Rome studying film fest to rival Venice

| Wed, 08/31/2005 - 04:48

(ANSA) - Rome is studying the possibility of launching a major new international cinema festival capable of cutting mustard with the likes of Cannes, Berlin and Venice.

The festival will reportedly have an annual budget of six million euros, similar to that of Venice, and its debut edition is scheduled for autumn 2006. Mayor Walter Veltroni has commissioned a feasibility study and asked two top Italian cinema critics, Giorgio Godetti and Mario Sesti, to start planning the event.

Movie buff Veltroni has also managed to get Robert De Niro and his New York-based Tribeca Film Festival involved in the project. The Italian-American actor confirmed that "we are working" with the city on the festival, during a visit to an
exhibition of paintings by his artist father, Robert De Niro Sr., in May.

If it goes ahead, the show will take place at Rome's new, state-of-the-art auditorium, designed by world famous Italian architect Renzo Piano. "This festival is a dream we have for the auditorium," said Goffredo Bettini, the president of the foundation that
runs the complex. Rome already plays host to a handful of minor cinema festivals - such as the MedFilm Festival and the Rome
Independent Film Festival (RIFF). But these shows do not have the international profile a city with such a proud cinematographic heritage perhaps deserves.

Venice - which kicks off next weekend - might be the venue of the world's oldest film festival, but the Eternal City has always played a much bigger role in the filmmaking world. Many Italian and Hollywood classics were set in the capital, such as Federico Fellini's La Dolce Vita and William Wyler's 1953 romance, Roman Holiday, starring Audrey Hepburn and Gregory Peck.

Rome's legendary Cinecitta' Studios is where Fellini and other maestros like Luchino Visconti and Vittorio De Sica produced their best work during the post-war golden age of Italian cinema. The studios and the city continue to play a starring role in the industry.

Mel Gibson shot parts of The Passion at Cinecitta', while Ocean's Twelve and Mission Impossible III are among the movies Rome has recently provided backdrops for. Therefore, some cinema experts believe that if the capital's festival took off, many producers would prefer to present their wares here than in Venice. What's more, the controversies and organization problems
that have overshadowed Venice at times in recent years could make it vulnerable to the advances of a glamorous upstart.

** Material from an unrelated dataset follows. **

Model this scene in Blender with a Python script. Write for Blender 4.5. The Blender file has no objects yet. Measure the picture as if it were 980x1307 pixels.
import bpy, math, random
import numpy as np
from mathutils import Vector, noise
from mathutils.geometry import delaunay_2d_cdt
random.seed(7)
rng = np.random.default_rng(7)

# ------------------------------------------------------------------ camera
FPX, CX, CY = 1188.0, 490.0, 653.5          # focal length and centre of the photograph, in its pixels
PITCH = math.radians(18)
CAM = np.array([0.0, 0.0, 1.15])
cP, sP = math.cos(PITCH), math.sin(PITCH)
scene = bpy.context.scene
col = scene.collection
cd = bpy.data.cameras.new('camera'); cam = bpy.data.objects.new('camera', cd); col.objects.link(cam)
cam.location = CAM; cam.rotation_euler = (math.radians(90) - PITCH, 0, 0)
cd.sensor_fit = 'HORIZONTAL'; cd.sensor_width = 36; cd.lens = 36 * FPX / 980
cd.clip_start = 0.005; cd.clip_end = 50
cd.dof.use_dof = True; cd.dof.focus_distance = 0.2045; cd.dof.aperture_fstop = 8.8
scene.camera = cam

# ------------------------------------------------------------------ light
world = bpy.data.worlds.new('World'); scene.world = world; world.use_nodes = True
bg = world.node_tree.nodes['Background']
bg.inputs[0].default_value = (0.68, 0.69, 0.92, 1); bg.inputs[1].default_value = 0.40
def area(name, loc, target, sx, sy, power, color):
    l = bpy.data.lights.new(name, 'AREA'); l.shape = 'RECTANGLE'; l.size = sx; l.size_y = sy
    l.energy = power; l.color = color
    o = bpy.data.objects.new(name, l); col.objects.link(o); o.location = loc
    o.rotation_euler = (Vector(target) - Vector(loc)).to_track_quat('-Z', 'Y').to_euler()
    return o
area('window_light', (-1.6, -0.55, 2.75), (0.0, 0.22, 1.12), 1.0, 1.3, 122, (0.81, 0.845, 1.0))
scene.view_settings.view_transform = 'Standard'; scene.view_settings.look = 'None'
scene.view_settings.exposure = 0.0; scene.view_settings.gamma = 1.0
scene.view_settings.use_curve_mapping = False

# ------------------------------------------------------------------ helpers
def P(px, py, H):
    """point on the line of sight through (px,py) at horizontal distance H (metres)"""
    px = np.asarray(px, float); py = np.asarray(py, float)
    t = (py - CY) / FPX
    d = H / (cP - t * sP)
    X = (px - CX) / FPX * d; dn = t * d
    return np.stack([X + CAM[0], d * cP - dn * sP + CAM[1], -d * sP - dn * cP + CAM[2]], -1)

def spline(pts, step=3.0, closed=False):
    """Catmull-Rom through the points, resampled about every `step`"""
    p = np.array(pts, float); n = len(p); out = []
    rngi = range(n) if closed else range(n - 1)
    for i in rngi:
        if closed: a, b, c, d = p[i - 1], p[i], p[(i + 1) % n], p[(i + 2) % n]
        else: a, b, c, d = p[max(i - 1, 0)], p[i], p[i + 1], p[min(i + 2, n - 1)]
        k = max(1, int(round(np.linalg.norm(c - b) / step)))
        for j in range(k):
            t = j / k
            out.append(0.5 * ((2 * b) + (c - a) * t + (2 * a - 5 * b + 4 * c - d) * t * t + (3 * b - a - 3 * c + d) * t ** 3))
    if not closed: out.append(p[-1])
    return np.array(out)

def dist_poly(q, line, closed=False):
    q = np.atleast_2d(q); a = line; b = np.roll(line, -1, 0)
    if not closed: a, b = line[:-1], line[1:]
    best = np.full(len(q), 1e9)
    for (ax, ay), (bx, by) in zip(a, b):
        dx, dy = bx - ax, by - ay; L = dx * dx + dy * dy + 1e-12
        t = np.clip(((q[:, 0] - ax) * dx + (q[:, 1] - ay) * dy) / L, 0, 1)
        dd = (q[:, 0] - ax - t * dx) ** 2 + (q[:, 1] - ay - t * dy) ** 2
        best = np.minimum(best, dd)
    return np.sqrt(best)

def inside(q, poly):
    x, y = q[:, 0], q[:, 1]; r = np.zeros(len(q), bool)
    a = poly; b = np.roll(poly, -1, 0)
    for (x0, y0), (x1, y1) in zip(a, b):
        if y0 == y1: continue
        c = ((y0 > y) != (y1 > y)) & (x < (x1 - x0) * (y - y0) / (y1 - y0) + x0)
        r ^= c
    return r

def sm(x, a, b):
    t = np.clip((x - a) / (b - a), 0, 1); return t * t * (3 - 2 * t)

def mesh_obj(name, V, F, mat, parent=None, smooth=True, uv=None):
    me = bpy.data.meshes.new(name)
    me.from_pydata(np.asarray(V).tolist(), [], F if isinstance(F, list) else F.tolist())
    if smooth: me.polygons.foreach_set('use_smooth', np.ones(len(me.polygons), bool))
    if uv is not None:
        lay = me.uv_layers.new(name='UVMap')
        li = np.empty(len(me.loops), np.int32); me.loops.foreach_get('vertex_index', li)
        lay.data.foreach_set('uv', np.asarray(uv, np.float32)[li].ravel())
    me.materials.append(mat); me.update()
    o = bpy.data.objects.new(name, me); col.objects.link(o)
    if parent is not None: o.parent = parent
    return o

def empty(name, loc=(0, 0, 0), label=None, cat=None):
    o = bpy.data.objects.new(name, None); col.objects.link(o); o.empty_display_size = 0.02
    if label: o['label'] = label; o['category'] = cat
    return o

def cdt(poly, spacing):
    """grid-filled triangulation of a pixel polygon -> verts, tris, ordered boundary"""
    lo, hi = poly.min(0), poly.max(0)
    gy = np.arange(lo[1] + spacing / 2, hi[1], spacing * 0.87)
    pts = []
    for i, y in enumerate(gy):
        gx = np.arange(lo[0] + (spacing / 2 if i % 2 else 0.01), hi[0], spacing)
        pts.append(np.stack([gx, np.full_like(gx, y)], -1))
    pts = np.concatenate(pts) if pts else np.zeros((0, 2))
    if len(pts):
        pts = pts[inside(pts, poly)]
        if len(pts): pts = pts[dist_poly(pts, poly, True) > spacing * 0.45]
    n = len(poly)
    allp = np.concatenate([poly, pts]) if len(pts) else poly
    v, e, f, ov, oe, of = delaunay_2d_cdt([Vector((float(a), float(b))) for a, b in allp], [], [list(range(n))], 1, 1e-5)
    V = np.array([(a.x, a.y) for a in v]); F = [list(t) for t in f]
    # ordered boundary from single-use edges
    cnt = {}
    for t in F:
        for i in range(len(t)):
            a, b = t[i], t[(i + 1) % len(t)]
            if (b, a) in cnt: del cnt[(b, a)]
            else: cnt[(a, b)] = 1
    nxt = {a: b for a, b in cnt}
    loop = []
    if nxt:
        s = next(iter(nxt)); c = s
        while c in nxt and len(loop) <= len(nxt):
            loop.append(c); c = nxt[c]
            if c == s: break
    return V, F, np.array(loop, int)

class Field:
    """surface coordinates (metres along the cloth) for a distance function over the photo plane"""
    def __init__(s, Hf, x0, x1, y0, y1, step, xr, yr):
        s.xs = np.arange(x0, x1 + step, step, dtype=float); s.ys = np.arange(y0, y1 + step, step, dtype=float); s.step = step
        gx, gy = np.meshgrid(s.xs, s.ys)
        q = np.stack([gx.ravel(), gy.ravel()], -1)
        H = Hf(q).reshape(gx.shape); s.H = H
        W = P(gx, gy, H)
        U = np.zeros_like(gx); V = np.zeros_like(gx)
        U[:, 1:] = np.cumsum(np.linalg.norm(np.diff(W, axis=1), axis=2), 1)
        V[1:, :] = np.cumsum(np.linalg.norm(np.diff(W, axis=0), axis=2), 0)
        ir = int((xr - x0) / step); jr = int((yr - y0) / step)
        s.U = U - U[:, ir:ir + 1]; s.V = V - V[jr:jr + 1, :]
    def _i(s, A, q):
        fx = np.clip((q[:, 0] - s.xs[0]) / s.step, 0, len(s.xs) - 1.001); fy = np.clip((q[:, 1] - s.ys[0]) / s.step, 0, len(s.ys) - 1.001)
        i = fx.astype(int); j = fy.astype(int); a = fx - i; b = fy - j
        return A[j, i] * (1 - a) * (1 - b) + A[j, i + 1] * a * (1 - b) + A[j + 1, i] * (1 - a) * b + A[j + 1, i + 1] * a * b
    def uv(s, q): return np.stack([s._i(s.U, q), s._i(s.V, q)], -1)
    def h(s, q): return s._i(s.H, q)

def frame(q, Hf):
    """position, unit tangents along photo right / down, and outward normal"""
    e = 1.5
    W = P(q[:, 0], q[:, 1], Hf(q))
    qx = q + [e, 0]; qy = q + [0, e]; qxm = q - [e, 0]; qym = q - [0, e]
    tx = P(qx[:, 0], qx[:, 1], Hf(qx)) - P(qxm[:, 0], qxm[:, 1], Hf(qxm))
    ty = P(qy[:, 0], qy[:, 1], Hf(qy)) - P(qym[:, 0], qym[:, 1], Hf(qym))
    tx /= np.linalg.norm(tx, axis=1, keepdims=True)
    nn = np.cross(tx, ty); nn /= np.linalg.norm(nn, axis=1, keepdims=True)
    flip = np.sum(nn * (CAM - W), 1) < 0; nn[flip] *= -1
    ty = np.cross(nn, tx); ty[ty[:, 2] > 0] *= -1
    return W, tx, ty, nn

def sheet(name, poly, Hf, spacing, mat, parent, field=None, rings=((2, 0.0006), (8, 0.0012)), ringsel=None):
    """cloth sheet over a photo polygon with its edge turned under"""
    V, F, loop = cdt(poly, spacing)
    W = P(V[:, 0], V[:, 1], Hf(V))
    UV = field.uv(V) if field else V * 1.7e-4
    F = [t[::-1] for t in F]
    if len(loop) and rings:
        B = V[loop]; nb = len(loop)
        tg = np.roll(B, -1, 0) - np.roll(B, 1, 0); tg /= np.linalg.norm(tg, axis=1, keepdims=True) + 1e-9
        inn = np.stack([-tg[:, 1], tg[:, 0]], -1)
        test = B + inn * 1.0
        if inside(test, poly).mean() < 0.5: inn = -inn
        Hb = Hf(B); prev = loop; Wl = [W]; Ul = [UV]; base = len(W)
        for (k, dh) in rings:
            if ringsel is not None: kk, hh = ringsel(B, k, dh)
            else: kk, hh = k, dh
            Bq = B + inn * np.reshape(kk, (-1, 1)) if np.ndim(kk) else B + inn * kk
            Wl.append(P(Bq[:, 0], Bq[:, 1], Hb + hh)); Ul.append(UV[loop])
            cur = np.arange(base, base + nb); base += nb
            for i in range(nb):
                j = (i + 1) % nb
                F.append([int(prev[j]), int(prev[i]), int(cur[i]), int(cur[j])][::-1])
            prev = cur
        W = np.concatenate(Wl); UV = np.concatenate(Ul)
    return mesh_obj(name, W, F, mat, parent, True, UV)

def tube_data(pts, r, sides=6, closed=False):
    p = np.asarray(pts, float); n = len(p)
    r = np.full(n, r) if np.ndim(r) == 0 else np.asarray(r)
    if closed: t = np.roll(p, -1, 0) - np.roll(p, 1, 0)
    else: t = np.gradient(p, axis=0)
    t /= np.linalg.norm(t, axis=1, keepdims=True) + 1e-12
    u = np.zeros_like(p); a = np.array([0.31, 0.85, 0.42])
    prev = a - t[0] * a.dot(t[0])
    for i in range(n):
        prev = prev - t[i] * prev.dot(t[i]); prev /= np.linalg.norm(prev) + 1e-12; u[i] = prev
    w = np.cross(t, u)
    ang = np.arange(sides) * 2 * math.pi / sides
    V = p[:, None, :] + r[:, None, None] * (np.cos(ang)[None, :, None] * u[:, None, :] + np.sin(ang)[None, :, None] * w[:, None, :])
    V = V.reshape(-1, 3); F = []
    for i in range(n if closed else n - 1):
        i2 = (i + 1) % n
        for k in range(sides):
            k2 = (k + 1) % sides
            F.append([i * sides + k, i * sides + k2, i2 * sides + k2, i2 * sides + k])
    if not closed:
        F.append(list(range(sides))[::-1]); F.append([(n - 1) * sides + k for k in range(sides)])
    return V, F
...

For example, Italy's own Roberto Benigni - the director of the Oscar-winning Life Is Beautiful - is presenting his latest movie in Toronto, not Venice, this year. "A festival that came to life almost as the plaything of a film-enthusiast mayor is threatening to become something much more serious," wrote Paolo Mereghetti in daily newspaper Corriere della Sera. "Maybe too serious. At least for Venice."